Totals $280,518,719 in spending, appropriates the following:

  • $70,812,336 to the Hurricane Florence Disaster Recovery Fund to provide state match for Florence federal disaster assistance programs.
  • $11,197,013 for state match for Hurricane Matthew-related federal disaster assistance programs.
  • $4,176,245 for state match for Hurricane Matthew-related federal disaster assistance programs.
  • $17,800,000 for state match for Hurricane Dorian-related federal disaster assistance programs and similar state assistance that may supplement federal assistance or cover housing repairs and rehabilitation for those who do not qualify for federal assistance.
  • $5 million to replenish the state’s Emergency Response and Disaster Relief Fund for future storms.
  • $40 million to the state Office of Recovery and Resiliency to cover a $20 million bridge loan program for distressed local governments impacted by hurricanes Matthew, Michael, Florence or Dorian; $10 million in grants to local governments for Dorian disaster recovery; and $10 million for assistance and staff support to help local governments and regional agencies to develop resilience implementation.
  • $17,600,000 to the Department of Environmental Quality for the state match for additional federal funds for the state’s Clean Water State Revolving Fund and the Drinking Water State Revolving Fund.
  • $1.3 million to DEQ for four temporary positions and funding for coastal resiliency planning for all 20 coastal counties.
  • $50,000 to DEQ for repair, restoration and recovery at the state’s Coastal Reserve sites damaged during Dorian.
  • $30,000 to the Wildlife Resources Commission for repair and restoration to boating access areas in Carteret and Currituck counties.
  • $30 million to the Department of Transportation for current and future Hurricane Dorian-related activities such as debris removal, highway and infrastructure repair.
  • $2 million to DOT for living shoreline projects near key transportation infrastructure.
  • $2 million to DOT to expand the state’s flood inundation mapping alert network, or FINMAN.
  • $2 million to DOT for flood risk assessment along highway major transportation routes.
  • $5 million to the Division of Emergency Management for expansion of flood mitigation studies
  • $4.8 million to DEM for water and breach level monitoring systems for 1,510 high- and intermediate-risk dams.
  • $32.3 million to DEM for LiDAR topography updates, aimed in at improving flood and landslide mapping.
  • $5.2 million for repairs to storm damage at Elizabeth City State University.
  • $1.7 for a direct grant to Hyde County for repairs at the Ocracoke School.
  • $15 million for Golden LEAF grants for infrastructure repair.
  • $1.8 million to Hyde County for a pump station and watershed restoration infrastructure for Lake Mattamuskeet.
  • $753,125 for funding of the 2-1-1 program and new positions to administer federal grants for the Department of Public Safety.
  • $5 million to the Department of Agriculture for the state’s swine buyout program to cover buyouts of high-priority operations in the 100-year floodplain.
  • $5 million for stream debris removal.

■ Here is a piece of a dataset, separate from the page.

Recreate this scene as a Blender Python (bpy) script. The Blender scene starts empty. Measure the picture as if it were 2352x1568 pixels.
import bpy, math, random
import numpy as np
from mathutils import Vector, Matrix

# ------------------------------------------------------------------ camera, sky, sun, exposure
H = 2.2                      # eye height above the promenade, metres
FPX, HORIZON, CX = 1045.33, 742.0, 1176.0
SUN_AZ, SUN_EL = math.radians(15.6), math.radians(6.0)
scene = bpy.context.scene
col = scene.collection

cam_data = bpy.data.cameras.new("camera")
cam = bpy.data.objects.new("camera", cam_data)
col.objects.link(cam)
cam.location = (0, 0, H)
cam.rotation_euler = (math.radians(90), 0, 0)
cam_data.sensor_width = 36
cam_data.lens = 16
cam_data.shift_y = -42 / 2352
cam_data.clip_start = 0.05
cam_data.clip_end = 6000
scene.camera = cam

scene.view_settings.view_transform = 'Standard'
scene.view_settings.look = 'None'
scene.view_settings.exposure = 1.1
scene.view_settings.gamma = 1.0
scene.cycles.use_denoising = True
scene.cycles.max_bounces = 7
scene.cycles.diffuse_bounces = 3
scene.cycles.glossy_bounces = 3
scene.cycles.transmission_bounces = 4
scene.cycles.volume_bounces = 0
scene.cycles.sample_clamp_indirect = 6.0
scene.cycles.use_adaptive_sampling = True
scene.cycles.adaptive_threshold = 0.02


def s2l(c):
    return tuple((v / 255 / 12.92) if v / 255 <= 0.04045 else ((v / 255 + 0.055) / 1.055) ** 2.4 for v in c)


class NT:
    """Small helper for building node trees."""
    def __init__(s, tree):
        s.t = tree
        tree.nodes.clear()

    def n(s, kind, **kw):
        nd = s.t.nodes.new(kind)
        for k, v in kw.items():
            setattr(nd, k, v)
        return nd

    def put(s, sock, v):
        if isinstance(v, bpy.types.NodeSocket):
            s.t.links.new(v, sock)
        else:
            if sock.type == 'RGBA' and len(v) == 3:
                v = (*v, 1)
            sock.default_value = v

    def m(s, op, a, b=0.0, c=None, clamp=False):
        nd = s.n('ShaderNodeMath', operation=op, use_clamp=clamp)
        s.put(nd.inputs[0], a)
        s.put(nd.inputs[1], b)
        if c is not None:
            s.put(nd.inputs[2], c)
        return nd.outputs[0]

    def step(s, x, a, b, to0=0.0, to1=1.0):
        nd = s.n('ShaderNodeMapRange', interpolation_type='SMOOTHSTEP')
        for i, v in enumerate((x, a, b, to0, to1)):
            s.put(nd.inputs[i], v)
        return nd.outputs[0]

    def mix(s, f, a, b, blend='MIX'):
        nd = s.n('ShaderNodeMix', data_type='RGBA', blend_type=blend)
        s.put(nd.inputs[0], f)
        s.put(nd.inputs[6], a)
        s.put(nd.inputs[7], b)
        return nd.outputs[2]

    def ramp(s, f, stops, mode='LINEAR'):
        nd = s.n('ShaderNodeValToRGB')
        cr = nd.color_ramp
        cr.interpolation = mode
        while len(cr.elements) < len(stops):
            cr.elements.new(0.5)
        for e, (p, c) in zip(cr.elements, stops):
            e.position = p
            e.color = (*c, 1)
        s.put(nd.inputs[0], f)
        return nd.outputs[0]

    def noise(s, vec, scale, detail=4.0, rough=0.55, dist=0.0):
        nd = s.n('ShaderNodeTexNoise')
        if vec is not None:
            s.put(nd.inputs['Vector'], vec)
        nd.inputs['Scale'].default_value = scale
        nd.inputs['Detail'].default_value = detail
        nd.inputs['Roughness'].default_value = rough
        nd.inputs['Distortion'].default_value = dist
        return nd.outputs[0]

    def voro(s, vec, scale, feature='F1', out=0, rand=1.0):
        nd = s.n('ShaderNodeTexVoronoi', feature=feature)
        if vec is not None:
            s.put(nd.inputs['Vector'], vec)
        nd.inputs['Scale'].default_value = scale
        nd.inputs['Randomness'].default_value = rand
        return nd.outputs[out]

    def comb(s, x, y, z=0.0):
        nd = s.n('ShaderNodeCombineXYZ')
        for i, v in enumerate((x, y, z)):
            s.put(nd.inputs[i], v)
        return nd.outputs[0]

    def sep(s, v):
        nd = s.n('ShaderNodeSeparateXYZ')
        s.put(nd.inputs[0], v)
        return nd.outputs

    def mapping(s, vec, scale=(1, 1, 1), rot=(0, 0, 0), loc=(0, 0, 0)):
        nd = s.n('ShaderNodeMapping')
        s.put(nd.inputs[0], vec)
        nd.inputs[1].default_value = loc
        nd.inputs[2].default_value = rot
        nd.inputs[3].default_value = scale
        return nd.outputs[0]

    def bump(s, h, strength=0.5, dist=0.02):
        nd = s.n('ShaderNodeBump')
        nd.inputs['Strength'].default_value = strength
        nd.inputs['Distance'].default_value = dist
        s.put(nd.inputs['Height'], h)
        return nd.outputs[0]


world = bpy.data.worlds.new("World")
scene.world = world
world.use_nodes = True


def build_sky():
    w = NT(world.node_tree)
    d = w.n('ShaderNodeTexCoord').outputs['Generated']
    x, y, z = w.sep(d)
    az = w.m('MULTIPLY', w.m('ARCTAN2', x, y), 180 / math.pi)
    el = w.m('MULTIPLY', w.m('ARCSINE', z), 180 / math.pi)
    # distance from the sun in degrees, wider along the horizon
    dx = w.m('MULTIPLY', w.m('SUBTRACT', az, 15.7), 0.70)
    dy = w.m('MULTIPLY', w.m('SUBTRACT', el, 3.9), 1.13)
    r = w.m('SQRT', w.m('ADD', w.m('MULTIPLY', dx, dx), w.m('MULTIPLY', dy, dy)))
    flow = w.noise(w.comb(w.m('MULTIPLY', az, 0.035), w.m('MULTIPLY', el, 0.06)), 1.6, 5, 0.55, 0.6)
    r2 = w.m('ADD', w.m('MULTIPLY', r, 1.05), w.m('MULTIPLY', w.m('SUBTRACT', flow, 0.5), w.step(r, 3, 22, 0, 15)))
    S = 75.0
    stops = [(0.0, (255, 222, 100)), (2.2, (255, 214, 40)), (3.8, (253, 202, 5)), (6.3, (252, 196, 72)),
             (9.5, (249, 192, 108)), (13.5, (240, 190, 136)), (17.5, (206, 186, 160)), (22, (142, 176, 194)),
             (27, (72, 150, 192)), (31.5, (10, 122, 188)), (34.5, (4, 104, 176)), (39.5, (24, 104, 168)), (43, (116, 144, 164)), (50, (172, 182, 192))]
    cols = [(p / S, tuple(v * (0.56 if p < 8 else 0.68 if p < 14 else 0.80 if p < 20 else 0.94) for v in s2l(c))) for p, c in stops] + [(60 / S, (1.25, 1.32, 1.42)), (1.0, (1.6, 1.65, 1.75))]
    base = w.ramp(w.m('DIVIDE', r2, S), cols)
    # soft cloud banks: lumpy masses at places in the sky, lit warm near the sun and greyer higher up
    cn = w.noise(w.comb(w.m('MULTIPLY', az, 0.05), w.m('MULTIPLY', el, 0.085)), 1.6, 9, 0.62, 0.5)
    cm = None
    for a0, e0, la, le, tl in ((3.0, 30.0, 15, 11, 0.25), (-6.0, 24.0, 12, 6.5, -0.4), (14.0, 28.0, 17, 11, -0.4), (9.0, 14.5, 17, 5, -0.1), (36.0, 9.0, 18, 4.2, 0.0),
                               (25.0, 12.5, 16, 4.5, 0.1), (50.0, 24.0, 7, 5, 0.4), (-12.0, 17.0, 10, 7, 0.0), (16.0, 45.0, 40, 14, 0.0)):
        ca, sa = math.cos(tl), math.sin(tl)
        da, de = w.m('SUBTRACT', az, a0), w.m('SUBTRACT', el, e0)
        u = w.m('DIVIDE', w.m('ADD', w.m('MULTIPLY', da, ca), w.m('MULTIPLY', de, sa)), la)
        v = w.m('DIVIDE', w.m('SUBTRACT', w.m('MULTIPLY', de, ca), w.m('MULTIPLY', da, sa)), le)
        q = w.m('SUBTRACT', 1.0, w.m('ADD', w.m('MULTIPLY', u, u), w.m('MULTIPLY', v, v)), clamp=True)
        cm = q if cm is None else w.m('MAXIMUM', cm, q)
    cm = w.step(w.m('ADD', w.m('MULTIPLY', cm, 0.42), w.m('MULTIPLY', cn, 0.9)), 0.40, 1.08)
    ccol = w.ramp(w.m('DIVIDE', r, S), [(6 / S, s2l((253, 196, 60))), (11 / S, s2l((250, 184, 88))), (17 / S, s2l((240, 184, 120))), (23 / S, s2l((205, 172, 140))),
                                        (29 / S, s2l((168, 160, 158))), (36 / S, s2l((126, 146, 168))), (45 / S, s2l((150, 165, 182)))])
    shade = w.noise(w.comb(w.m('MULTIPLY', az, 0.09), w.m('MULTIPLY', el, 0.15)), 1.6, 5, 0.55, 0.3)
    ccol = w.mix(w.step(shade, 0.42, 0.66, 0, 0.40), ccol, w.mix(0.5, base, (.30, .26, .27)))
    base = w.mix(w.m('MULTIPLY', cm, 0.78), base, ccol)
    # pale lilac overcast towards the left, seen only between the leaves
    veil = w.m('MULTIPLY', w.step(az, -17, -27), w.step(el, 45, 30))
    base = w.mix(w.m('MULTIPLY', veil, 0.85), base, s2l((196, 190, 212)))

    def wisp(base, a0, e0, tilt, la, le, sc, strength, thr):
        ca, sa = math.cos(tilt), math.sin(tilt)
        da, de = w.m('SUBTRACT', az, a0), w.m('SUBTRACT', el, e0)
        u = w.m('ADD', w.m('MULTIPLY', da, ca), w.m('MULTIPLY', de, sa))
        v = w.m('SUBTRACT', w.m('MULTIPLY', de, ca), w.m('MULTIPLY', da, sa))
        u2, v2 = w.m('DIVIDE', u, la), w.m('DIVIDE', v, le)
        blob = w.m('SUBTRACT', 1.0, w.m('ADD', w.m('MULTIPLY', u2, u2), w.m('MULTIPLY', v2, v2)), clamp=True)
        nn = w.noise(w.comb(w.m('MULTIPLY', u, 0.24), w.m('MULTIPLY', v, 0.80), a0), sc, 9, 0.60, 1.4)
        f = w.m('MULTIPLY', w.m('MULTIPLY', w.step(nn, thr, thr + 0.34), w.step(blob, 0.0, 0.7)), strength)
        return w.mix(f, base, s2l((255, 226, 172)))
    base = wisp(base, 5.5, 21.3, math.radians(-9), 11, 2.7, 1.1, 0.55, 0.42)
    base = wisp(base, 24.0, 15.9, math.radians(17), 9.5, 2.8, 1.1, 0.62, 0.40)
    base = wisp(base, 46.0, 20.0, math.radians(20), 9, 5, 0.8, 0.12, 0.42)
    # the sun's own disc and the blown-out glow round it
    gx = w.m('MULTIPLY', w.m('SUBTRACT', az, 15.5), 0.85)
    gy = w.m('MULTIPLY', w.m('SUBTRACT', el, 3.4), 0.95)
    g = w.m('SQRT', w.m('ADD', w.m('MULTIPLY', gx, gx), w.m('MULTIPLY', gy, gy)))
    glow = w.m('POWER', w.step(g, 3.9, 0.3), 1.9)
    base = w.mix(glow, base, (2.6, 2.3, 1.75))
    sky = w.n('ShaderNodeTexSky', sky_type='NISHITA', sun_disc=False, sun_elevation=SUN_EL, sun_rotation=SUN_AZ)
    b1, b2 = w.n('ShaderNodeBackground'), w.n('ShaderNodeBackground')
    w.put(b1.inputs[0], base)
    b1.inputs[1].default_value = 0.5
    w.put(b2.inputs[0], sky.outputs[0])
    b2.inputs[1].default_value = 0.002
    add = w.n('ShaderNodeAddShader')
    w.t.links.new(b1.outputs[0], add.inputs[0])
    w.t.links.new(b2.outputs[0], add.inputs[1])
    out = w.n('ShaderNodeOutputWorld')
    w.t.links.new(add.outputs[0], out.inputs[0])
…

Policy Provisions include the following:

  • Adds flexibility in reporting for local governments to allow them to combine costs and projects and reallocate funds from individual storms.
  • Allows local governments to use prequalified contractors during emergencies and disaster recovery.
  • Implements a legislative review panel’s recommendations for new state systems, responsibilities and oversight for disaster recovery under the Office of Recovery & Resiliency.
  • Appropriates $2 million for the extension of a pilot program that assists low income households in obtaining flood insurance.
  • Appropriates $1 million to the Wildlife Resources Commission and authorizes the WRC to remove and dispose of abandoned and derelict vessels.